Nos tempos que correm, todos se dizem democratas, da boca para fora todos clamam pela ética. Nunca uma sociedade foi tão ética e perfeita como a nossa. Tão perfeita que fica indignada quando estoura um escândalo envolvendo o Congresso e um dos partidos políticos, justamente o que mais encheu a boca com a ética.
Longe de mim defender o PT ou qualquer outro partido. Desde que me entendo como gente, sempre deixei de votar, não sou da direita, da esquerda e muito menos do centro, que sempre me pareceu oportunista. Mas reconheço a necessidade deles e, sobretudo, a necessidade do Congresso, não um Congresso perfeito, integrado por anjos de asas imaculadas, protegendo todos nós.

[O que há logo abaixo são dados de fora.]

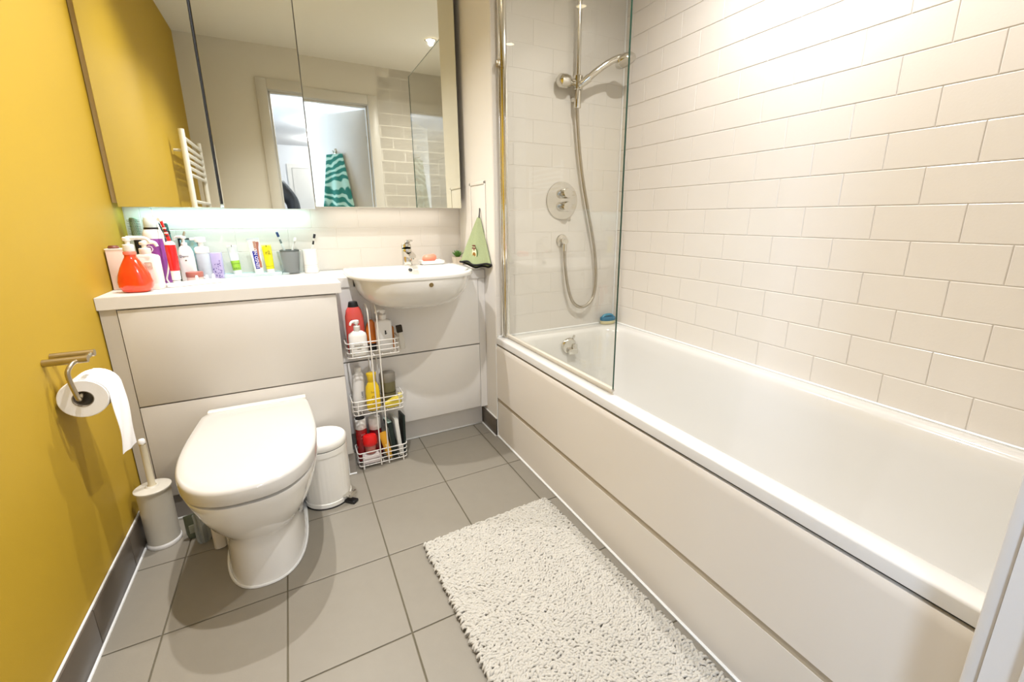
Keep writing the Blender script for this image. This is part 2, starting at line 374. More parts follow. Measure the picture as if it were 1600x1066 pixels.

O "mensalão" faz parte de uma estrutura operacional aceita pela sociedade em geral -esta é a verdade. Não foi à toa que certo líder operário proclamou, faz tempo, que, na Câmara dos Deputados, havia uns 300 salafrários e corruptos (a expressão não foi essa, mas equivalente; e o líder operário é hoje presidente da República e beneficiou-se, direta ou indiretamente, com o produto final do "mensalão", ou seja, a aprovação dos atos de seu governo).
Não houvesse Congresso, o debate que causou tamanho impacto seria onde: nas ruas, nos botequins, nos quartéis? Evidente que se discute o escândalo em todos os lugares, principalmente na mídia, mas o debate que conta é mesmo no Congresso. Mais do que nunca, ele é o microcosmo da sociedade da qual fazemos parte. E é salutar que ele assim nos apresente, com seus corruptos e vestais, suas manhas e artimanhas.
Confúcio dizia que, pior do que ter mau hálito, é não ter hálito algum. Só mortos conseguem isso. Em certa medida, e com as necessárias exceções, o Congresso está exalando mau hálito. Um hálito que não é só dele. É de toda uma sociedade, feita de homens de barro que facilmente se transformam em homens de lama.